▸ **EXERCISE**
Retype only what runs from the beginning of the data through the line with "mb.uv[i].y = clampf(1.0"; please omit the pictures and keep every line exact.

>> Start DATASET CONTENT

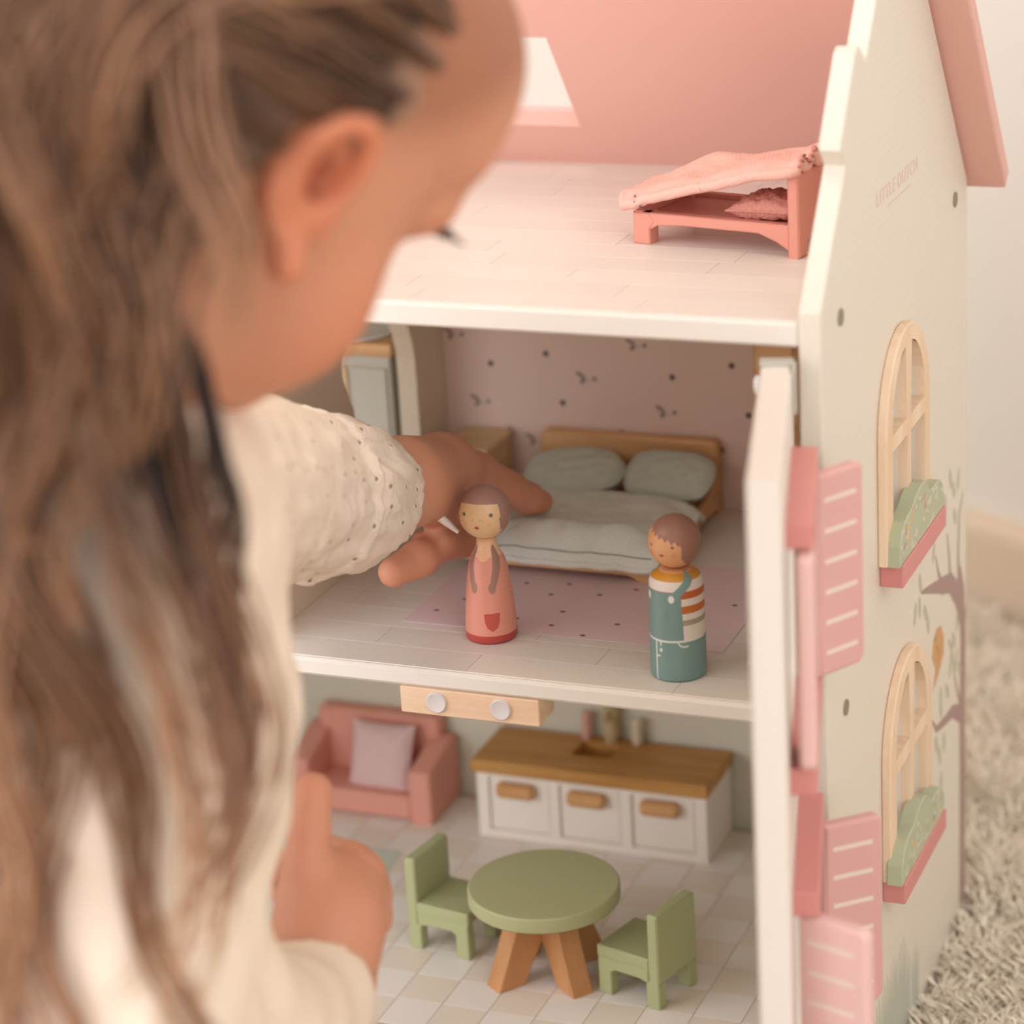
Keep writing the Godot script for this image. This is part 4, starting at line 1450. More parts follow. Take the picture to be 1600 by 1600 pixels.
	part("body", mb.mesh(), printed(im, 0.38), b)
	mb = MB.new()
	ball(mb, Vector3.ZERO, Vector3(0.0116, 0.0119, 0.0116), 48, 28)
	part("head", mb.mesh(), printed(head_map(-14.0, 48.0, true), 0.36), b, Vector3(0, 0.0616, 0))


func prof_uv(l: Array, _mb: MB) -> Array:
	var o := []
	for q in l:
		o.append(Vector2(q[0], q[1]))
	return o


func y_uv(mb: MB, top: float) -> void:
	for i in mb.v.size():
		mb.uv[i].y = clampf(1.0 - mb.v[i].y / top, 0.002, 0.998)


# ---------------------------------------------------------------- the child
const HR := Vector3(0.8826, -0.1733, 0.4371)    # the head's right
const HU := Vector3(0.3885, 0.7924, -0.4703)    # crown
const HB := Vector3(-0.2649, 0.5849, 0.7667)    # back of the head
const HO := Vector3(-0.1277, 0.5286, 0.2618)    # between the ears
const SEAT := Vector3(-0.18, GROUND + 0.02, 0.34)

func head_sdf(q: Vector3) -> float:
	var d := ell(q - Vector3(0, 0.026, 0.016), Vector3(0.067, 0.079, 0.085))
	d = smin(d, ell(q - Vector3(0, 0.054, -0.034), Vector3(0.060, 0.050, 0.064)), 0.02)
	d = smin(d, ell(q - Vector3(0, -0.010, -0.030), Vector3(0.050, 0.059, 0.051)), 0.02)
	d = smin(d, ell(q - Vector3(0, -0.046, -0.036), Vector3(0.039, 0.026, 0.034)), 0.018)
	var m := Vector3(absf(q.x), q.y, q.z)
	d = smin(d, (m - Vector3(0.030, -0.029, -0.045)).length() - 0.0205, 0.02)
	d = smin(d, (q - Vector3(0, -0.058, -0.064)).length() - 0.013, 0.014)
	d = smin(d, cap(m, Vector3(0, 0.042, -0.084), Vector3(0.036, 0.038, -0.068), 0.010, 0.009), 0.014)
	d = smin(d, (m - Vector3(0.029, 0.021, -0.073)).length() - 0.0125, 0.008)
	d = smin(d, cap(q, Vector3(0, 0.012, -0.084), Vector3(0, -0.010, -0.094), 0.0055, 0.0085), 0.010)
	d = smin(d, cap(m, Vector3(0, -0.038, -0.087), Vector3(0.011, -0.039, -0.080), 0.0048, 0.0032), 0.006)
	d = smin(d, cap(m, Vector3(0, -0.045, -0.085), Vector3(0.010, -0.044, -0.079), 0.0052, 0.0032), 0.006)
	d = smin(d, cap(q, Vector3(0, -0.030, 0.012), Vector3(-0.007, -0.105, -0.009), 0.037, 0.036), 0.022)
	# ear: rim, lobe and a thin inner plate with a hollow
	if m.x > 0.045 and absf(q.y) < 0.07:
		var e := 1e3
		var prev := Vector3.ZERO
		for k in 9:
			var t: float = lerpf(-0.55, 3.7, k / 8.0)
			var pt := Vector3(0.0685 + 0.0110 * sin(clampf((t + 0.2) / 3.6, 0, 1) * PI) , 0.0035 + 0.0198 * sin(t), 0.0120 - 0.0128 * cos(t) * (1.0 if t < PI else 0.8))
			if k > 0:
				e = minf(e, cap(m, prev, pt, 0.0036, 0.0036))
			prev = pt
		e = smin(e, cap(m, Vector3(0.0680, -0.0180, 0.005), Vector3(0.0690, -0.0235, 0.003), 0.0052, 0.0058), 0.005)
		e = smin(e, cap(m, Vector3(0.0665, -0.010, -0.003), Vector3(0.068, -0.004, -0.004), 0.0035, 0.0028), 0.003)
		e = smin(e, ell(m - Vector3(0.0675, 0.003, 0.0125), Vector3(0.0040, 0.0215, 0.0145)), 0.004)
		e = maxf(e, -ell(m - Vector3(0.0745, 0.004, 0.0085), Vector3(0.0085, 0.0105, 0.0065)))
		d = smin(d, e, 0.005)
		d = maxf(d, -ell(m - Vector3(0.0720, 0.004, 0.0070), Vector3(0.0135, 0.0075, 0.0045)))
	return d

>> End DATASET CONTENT

▸ **COMPLETE OUTPUT**
Keep writing the Godot script for this image. This is part 4, starting at line 1450. More parts follow. Take the picture to be 1600 by 1600 pixels.
	part("body", mb.mesh(), printed(im, 0.38), b)
	mb = MB.new()
	ball(mb, Vector3.ZERO, Vector3(0.0116, 0.0119, 0.0116), 48, 28)
	part("head", mb.mesh(), printed(head_map(-14.0, 48.0, true), 0.36), b, Vector3(0, 0.0616, 0))


func prof_uv(l: Array, _mb: MB) -> Array:
	var o := []
	for q in l:
		o.append(Vector2(q[0], q[1]))
	return o


func y_uv(mb: MB, top: float) -> void:
	for i in mb.v.size():
		mb.uv[i].y = clampf(1.0 - mb.v[i].y / top, 0.002, 0.998)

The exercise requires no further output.